Titanfall 2's campaign is truly among the most elite contemporary FPS adventures, and I cannot believe EA shoved the game out to die between COD and Battlefield back in 2016.

Perhaps Titanfall's greatest accomplishment is how effortless it seems, I rarely feel empowered by first-person parkour but Respawn nails it here. The game leans into feel, allowing you to pull of parkour stunts that work with you instead of against - unlike a game such as Mirror's Edge wherein fluidity takes time to achieve, Titanfall makes you feel sick as hell from the tutorial area. All rough edges are sanded down, wall runs, clambers, slides are so sticky because Respawn incentivizes fantasy above all. Movement is rarely obstructed - it feels like hard geometry bends to you.

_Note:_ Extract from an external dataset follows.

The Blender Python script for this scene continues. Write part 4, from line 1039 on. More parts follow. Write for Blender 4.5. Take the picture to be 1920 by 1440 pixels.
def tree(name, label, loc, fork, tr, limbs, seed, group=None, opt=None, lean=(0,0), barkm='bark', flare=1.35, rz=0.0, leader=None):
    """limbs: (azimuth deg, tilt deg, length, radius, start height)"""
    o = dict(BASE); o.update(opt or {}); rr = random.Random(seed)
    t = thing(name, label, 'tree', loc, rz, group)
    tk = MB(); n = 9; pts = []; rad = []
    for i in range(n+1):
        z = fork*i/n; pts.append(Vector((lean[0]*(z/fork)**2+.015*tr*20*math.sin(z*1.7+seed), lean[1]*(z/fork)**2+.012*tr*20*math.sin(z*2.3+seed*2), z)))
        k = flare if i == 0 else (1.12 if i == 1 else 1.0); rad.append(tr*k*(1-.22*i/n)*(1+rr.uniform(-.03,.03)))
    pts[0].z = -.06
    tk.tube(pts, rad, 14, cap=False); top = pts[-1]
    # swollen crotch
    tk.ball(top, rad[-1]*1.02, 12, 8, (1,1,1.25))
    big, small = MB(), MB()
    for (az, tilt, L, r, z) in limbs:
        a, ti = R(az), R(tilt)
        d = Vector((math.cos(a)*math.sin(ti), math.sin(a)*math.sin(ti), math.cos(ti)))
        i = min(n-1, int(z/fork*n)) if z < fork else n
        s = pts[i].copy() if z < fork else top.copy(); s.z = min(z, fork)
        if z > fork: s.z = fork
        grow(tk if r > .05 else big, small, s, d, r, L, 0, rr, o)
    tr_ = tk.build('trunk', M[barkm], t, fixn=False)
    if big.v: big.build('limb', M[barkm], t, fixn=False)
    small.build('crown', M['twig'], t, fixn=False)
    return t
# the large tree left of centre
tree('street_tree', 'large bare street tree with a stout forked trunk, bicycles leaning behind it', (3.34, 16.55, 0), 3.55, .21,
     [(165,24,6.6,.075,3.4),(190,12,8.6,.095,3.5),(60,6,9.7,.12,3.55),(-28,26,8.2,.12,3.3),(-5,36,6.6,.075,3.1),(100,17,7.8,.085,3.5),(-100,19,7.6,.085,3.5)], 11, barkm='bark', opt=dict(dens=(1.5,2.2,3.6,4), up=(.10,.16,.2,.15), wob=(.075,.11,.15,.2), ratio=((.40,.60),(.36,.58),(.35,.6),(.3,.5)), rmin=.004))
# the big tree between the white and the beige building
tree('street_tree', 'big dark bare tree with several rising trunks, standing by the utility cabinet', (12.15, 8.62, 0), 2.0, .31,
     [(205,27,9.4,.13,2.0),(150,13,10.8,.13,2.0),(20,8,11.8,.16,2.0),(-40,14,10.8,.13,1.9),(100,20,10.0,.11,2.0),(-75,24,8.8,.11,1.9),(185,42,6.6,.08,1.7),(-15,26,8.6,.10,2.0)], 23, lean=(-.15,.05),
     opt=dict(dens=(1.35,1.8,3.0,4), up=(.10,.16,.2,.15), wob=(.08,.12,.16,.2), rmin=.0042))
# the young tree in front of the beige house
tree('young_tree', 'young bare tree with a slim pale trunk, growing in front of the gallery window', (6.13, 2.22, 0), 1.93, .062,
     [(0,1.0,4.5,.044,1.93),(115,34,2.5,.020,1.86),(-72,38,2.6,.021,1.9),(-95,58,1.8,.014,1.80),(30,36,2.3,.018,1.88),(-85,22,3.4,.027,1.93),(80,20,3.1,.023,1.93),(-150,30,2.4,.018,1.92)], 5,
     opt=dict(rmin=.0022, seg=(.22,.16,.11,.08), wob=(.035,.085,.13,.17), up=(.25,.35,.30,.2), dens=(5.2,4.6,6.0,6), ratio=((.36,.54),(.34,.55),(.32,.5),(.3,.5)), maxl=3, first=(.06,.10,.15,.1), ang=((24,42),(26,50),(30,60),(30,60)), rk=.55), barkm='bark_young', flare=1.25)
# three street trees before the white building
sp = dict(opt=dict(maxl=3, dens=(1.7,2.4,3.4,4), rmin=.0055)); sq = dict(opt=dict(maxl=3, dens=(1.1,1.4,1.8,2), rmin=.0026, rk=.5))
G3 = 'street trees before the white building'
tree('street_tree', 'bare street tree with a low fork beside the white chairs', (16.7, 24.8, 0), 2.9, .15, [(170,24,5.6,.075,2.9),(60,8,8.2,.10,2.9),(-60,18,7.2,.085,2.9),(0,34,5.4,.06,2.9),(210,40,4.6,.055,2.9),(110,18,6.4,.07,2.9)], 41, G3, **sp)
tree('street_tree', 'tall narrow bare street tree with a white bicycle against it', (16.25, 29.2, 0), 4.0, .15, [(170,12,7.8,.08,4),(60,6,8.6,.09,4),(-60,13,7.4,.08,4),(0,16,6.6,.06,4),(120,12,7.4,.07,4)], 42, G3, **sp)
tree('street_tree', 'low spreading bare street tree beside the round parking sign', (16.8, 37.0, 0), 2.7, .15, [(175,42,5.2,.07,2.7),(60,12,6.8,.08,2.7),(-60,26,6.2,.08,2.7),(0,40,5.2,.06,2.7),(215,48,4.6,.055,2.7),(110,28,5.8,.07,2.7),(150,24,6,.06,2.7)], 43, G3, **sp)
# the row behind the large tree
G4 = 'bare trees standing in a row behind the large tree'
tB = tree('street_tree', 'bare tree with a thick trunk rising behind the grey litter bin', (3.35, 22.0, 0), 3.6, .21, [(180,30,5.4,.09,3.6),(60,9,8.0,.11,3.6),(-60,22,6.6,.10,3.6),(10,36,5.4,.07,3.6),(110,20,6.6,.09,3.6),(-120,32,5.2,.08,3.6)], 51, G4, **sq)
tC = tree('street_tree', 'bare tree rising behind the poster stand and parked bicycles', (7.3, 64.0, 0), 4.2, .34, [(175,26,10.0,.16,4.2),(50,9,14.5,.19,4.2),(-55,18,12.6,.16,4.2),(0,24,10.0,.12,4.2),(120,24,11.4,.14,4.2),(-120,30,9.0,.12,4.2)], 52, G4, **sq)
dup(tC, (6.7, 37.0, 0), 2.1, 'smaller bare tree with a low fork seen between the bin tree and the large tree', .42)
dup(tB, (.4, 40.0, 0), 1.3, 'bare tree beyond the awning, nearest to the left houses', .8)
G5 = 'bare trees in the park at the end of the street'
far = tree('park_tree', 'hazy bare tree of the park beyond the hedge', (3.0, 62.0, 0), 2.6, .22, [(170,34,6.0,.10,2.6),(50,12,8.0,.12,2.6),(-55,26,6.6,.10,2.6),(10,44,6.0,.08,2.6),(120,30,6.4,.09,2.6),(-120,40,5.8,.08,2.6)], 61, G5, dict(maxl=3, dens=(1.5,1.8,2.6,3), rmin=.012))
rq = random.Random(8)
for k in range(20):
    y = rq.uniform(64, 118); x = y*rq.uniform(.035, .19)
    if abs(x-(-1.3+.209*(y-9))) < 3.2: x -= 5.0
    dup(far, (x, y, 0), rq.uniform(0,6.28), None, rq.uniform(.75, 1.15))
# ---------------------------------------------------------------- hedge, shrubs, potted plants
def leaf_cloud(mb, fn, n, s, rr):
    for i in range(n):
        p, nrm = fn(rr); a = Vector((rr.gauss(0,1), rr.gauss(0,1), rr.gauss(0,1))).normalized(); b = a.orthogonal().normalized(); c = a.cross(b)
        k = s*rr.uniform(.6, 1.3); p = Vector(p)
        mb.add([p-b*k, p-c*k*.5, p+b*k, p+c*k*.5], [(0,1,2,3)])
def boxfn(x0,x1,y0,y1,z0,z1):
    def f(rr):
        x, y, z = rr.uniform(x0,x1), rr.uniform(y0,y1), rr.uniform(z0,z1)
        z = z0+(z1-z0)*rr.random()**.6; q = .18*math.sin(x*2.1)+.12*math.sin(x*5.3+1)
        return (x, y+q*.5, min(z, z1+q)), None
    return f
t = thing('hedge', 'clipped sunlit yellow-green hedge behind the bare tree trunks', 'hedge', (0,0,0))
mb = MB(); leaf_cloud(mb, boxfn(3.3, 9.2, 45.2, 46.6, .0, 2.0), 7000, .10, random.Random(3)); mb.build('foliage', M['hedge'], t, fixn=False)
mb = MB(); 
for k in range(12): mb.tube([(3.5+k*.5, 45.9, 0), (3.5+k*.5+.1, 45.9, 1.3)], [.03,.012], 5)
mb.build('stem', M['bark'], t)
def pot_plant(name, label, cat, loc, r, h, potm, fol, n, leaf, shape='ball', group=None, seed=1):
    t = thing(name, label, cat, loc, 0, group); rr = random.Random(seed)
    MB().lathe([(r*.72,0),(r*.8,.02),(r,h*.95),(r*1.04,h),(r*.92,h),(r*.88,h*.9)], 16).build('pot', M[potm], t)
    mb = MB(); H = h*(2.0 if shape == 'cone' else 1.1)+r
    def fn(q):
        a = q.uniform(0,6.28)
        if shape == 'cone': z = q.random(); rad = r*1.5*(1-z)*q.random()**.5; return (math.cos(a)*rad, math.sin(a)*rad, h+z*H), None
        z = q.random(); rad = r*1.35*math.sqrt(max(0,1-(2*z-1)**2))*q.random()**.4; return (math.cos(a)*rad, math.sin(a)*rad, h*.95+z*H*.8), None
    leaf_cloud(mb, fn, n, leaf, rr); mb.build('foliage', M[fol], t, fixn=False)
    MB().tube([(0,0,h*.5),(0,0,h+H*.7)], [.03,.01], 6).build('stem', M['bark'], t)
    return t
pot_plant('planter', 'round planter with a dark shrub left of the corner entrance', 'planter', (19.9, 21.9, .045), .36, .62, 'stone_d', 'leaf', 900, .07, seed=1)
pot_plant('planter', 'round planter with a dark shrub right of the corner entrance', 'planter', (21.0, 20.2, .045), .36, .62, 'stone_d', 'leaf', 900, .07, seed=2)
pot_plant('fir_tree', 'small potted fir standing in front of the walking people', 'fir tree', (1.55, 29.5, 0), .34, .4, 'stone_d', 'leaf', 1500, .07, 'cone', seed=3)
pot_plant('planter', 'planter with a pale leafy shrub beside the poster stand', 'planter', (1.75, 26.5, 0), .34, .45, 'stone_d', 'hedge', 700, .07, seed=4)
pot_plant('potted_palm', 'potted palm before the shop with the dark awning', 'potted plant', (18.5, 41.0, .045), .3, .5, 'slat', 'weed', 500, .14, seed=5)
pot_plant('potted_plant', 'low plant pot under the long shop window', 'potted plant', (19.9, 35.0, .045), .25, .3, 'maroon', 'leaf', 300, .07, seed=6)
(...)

That sense of effortlessness also applies to mission design, which so often throws The Coolest Thing You've Ever Seen at you before quickly pulling it away, introducing A Thing So Cool That You Forget About The Last One in its place. A lesser game would be so preoccupied with its achievements that each idea becomes a centerpiece, opposed to another entry in a rolodex of badassery.

Where my praise ends is where the narrative begins, as I simply had no interest or investment in the tensions between the IMC and the Militia. BT is a very fun character, but all he has to bounce his calculated charisma off of is Jack "boring military guy" Cooper, so even that dynamic left me wanting. But Titanfall is about its gameplay and game feel, both of which are just arguably unmatched. Cannot believe we don't have a Titanfall 3, but being seven years late to the party myself... I guess I was part of the problem.